Atmospheric Neutrino Charged-Current Interactions at Large Liquid-Scintillator Detectors: I. Physics of Neutrino-Antineutrino Discrimination
Xinhai He, Gao-song Li, Yu-Feng Li, Wuming Luo, Liang-jian Wen

TL;DR
This paper systematically analyzes how large liquid scintillator detectors can distinguish between neutrino and antineutrino interactions using event characteristics, aiding future atmospheric neutrino oscillation research.
Contribution
It provides a detailed study of event features and discrimination methods for neutrino-antineutrino identification in large liquid scintillator detectors.
Findings
Distinct distributions of inelasticity and neutron multiplicity differentiate neutrinos from antineutrinos.
Quantitative assessment of discrimination performance demonstrates potential for neutrino mass ordering studies.

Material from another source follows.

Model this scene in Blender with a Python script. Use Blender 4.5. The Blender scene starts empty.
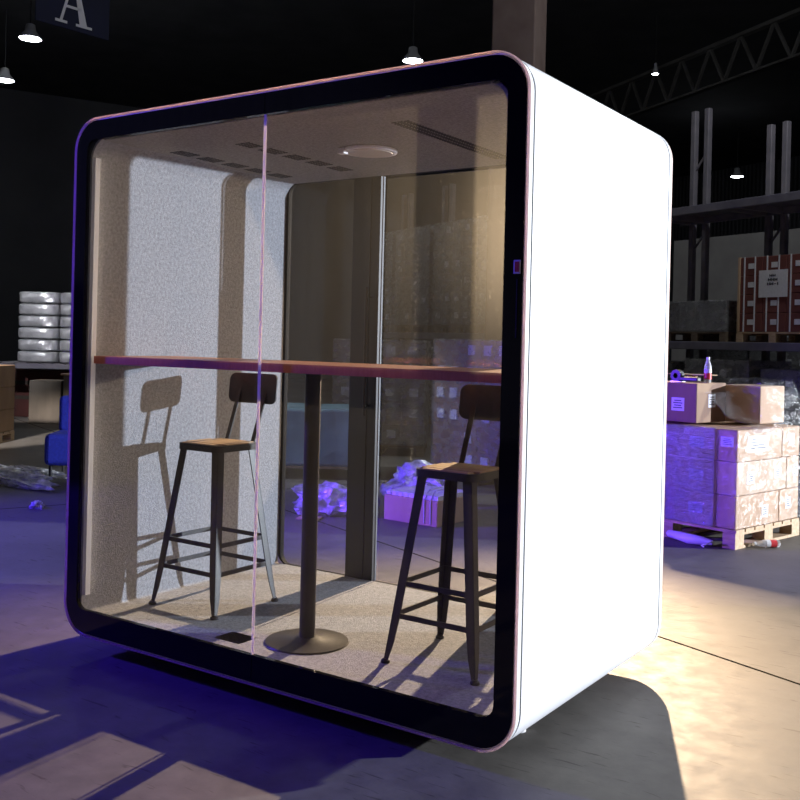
import bpy, bmesh, math, random
from mathutils import Vector, Matrix, noise
random.seed(7)
S = bpy.context.scene
COL = S.collection
PI = math.pi
ZP = 0.08                      # underside of the pod above the slab

# ------------------------------------------------------------------ materials
def new_mat(name):
    m = bpy.data.materials.new(name); m.use_nodes = True
    nt = m.node_tree
    return m, nt, nt.nodes['Principled BSDF'], nt.nodes['Material Output']

def N(nt, typ, **kw):
    n = nt.nodes.new(typ)
    for k, v in kw.items():
        if k in n.inputs: n.inputs[k].default_value = v
        else: setattr(n, k, v)
    return n

def coords(nt, kind='Object'):
    return nt.nodes.new('ShaderNodeTexCoord').outputs[kind]

def ramp(nt, fac, stops):
    r = nt.nodes.new('ShaderNodeValToRGB')
    e = r.color_ramp.elements
    while len(e) < len(stops): e.new(0.5)
    for el, (p, c) in zip(e, stops):
        el.position = p; el.color = (*c, 1) if len(c) == 3 else c
    nt.links.new(fac, r.inputs['Fac'])
    return r.outputs['Color']

def noisy(name, c1, c2, scale=8, rough=.6, metallic=0, bump=0.0, bscale=None, detail=6, stretch=None, spec=None, lo=.3, hi=.7):
    m, nt, b, o = new_mat(name)
    vec = coords(nt)
    if stretch:
        mp = N(nt, 'ShaderNodeMapping'); mp.inputs['Scale'].default_value = stretch
        nt.links.new(vec, mp.inputs['Vector']); vec = mp.outputs['Vector']
    n = N(nt, 'ShaderNodeTexNoise', Scale=scale, Detail=detail)
    nt.links.new(vec, n.inputs['Vector'])
    nt.links.new(ramp(nt, n.outputs['Fac'], [(lo, c1), (hi, c2)]), b.inputs['Base Color'])
    b.inputs['Roughness'].default_value = rough
    b.inputs['Metallic'].default_value = metallic
    if spec is not None: b.inputs['Specular IOR Level'].default_value = spec
    if bump:
        n2 = N(nt, 'ShaderNodeTexNoise', Scale=bscale or scale * 4, Detail=4)
        nt.links.new(vec, n2.inputs['Vector'])
        bp = N(nt, 'ShaderNodeBump', Strength=bump, Distance=.01)
        nt.links.new(n2.outputs['Fac'], bp.inputs['Height'])
        nt.links.new(bp.outputs['Normal'], b.inputs['Normal'])
    return m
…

Lays groundwork for future atmospheric neutrino oscillation experiments using liquid scintillators.
Abstract
In this work, we present a systematic study of the event characteristics and physics of neutrino-antineutrino discrimination associated with atmospheric neutrino charged-current interactions in large liquid scintillator detectors. This study encompasses the primary neutrino interactions, the sequential second interactions of final-state particles, and the final neutron captures. We carefully investigate the properties of final-state charged leptons and hadrons, providing distinct distributions of inelasticity and captured neutron multiplicity for both neutrino and antineutrino interactions. These distributions are employed to assess the quantitative performance of neutrino-antineutrino discrimination. Our findings lay the groundwork for atmospheric neutrino oscillation studies in large liquid scintillator detectors, particularly in the determination of neutrino mass ordering.